Given exercise =
Include the line containing "R = math.radians" and all lines before it, repeated exactly from the listing below, without pictures.

Task inputs =
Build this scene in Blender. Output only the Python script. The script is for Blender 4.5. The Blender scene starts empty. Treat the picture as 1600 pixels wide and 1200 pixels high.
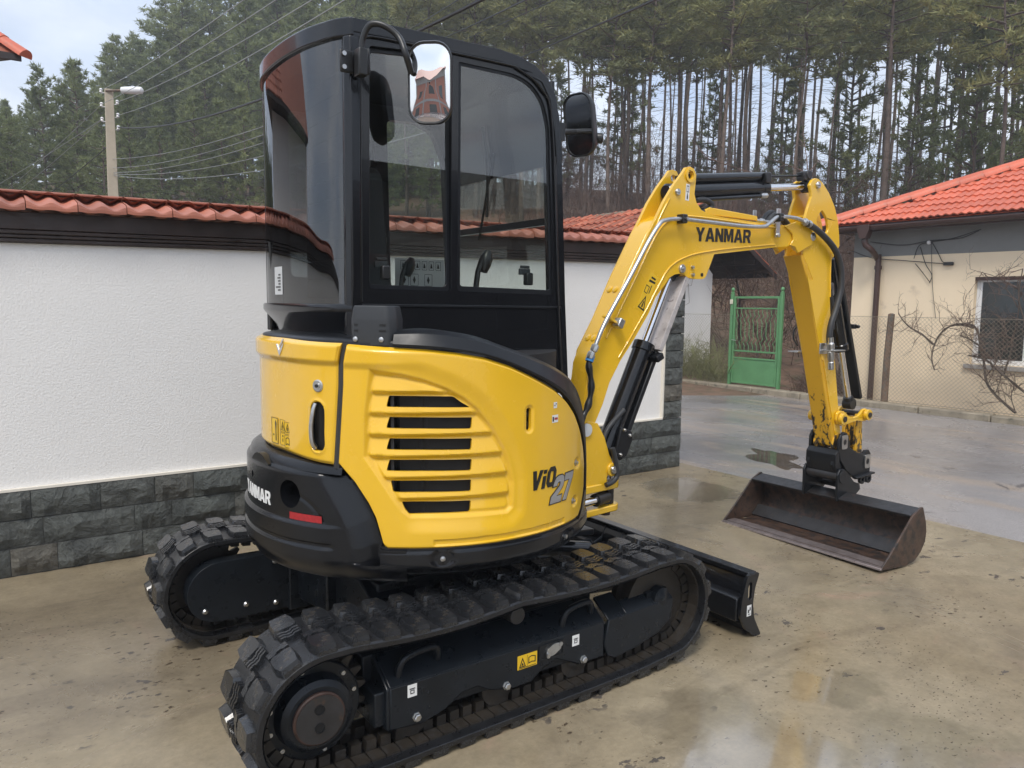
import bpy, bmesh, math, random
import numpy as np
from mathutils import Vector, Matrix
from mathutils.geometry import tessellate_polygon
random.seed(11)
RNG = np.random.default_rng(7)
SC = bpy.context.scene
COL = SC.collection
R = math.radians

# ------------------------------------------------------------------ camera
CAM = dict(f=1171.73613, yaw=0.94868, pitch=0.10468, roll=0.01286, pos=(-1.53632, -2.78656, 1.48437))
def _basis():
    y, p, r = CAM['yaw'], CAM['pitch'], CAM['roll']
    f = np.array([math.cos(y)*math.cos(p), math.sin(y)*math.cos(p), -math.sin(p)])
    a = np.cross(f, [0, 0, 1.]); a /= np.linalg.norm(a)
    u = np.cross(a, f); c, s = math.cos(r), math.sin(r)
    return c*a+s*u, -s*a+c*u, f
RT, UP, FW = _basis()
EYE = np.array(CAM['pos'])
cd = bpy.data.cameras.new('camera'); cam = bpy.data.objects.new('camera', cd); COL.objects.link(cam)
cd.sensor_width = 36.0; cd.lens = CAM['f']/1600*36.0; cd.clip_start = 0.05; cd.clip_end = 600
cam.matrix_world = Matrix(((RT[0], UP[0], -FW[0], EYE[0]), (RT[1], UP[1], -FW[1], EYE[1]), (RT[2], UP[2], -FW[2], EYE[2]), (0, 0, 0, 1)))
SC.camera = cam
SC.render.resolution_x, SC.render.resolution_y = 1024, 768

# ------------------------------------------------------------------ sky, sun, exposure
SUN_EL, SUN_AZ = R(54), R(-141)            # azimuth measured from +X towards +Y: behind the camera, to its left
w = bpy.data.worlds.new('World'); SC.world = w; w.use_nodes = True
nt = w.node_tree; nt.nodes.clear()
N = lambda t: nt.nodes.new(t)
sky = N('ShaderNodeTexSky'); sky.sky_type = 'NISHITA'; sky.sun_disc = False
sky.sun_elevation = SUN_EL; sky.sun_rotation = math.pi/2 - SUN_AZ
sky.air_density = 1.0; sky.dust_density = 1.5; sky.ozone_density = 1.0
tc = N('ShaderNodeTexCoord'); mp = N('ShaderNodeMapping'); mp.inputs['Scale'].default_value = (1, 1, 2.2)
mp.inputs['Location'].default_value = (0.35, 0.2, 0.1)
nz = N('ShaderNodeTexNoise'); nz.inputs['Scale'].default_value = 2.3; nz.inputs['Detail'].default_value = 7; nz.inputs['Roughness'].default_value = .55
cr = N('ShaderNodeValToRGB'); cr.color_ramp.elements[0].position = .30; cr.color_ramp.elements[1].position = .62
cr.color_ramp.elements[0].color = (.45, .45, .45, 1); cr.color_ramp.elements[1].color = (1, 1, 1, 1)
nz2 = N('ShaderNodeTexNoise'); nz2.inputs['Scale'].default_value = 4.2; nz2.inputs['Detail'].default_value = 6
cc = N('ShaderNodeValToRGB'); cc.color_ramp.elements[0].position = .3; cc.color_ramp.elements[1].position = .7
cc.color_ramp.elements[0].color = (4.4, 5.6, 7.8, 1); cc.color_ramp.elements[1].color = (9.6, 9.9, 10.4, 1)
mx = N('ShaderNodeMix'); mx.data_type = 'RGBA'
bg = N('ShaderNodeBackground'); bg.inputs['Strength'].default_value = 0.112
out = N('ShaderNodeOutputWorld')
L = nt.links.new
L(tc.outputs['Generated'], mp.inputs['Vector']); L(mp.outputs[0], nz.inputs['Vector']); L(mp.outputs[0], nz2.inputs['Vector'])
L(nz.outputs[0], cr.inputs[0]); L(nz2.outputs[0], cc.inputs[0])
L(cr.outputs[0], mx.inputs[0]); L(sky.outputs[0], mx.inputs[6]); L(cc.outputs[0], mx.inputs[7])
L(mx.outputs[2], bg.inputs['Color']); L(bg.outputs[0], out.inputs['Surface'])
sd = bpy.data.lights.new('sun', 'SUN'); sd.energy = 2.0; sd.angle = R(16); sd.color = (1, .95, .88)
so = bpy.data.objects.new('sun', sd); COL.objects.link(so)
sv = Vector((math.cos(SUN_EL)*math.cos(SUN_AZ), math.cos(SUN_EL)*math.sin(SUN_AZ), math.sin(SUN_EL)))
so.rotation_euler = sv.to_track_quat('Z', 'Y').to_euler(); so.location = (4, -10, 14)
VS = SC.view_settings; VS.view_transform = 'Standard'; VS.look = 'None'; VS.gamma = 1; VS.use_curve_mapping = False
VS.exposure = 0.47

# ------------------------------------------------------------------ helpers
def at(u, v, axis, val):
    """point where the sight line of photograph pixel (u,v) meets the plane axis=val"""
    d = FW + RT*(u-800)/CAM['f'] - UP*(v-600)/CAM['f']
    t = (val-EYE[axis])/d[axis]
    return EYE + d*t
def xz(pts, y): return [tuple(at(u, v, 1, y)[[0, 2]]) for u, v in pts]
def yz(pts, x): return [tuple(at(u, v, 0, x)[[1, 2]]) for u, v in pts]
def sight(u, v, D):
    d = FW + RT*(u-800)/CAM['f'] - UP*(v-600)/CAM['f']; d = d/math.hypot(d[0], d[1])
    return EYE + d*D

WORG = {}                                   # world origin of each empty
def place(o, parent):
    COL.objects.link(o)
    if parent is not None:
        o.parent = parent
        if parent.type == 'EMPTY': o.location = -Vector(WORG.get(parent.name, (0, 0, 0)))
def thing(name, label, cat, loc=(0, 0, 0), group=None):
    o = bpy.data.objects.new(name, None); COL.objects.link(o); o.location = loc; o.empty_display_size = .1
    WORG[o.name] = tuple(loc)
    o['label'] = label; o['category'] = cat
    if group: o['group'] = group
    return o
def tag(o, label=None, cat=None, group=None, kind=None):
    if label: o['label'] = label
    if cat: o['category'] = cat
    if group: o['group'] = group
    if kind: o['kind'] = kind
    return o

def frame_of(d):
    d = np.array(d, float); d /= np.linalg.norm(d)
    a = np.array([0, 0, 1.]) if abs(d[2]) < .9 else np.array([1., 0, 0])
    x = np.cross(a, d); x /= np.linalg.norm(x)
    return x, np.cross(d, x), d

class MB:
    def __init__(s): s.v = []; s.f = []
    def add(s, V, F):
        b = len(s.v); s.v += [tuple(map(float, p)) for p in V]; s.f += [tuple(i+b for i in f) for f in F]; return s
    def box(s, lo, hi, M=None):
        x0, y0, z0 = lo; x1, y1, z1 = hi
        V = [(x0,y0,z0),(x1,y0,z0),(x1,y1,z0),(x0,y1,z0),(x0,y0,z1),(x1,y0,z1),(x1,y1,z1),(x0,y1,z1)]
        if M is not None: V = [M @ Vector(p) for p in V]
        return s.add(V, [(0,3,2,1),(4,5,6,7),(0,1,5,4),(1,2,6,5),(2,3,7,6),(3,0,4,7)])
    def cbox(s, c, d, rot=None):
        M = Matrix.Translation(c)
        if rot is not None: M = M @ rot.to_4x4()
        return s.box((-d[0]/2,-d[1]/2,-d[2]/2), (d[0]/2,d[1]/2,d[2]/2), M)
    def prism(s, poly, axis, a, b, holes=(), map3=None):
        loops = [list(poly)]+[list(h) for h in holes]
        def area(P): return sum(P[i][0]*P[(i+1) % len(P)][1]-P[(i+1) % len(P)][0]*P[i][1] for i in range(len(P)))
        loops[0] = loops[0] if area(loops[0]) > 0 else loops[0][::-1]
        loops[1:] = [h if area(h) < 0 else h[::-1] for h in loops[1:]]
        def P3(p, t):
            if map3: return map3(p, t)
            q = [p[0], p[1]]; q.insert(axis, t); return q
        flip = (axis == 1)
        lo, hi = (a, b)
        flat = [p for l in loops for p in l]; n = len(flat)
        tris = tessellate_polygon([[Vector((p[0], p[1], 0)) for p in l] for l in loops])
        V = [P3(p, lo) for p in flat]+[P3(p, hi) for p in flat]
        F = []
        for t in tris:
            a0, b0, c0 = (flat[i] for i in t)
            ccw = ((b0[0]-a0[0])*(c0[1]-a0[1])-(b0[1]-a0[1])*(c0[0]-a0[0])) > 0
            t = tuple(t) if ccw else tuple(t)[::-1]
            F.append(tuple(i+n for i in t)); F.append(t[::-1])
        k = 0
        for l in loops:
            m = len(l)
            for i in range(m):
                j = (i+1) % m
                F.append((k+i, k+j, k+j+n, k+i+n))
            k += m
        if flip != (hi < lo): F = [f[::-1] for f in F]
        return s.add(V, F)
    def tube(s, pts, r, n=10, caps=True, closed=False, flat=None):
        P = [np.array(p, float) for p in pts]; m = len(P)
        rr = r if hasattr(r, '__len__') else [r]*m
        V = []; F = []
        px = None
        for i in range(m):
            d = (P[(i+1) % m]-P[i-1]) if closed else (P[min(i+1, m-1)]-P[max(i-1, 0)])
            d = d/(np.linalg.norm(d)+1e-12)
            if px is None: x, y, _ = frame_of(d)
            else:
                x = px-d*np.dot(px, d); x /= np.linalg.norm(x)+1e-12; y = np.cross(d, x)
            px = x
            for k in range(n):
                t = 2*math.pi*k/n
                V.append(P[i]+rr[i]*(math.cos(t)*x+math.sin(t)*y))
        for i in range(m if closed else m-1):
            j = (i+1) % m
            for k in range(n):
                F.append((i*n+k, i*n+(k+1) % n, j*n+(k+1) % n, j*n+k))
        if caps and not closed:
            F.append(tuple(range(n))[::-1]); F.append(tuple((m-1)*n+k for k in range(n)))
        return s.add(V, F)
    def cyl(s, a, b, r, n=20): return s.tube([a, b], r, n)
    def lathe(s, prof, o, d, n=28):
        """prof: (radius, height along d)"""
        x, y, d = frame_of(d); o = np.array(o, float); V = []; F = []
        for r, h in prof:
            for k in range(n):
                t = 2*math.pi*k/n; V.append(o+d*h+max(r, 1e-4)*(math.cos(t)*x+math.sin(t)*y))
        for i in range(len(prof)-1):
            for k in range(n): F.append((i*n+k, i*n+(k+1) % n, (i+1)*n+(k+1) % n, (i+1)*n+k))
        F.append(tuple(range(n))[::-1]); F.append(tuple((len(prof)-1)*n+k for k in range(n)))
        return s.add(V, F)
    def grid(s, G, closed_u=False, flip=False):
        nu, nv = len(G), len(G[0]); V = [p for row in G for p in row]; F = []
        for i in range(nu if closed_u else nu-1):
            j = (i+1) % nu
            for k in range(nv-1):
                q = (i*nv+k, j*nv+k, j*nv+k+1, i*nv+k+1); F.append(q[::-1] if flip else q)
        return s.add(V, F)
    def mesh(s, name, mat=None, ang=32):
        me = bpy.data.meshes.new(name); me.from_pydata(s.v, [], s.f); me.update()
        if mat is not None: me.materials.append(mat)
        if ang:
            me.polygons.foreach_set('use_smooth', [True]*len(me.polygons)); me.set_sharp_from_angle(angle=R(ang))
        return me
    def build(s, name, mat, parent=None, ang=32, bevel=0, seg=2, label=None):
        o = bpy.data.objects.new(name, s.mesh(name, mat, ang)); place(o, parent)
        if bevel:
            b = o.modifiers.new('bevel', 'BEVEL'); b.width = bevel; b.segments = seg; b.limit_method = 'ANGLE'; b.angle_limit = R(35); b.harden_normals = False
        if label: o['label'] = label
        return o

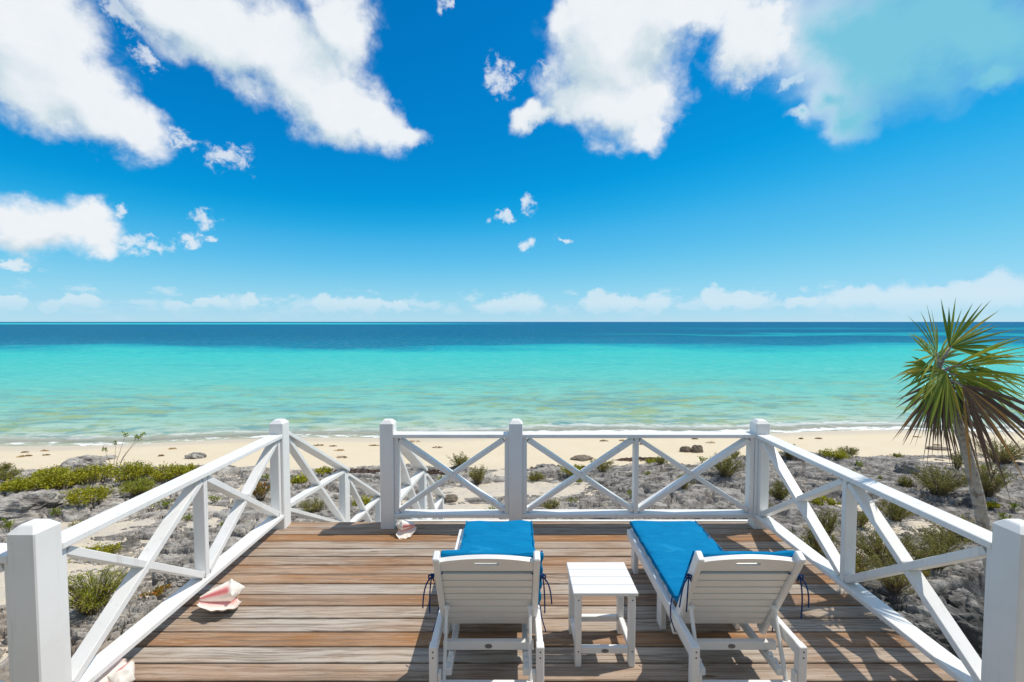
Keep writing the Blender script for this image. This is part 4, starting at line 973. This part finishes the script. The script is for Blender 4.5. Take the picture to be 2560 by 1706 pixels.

Reply =
Build this scene in Blender. Output only the Python script. The script is for Blender 4.5. The Blender scene starts empty. Treat the picture as 1600 pixels wide and 1200 pixels high.
import bpy, bmesh, math, random
import numpy as np
from mathutils import Vector, Matrix
from mathutils.geometry import tessellate_polygon
random.seed(11)
RNG = np.random.default_rng(7)
SC = bpy.context.scene
COL = SC.collection
R = math.radians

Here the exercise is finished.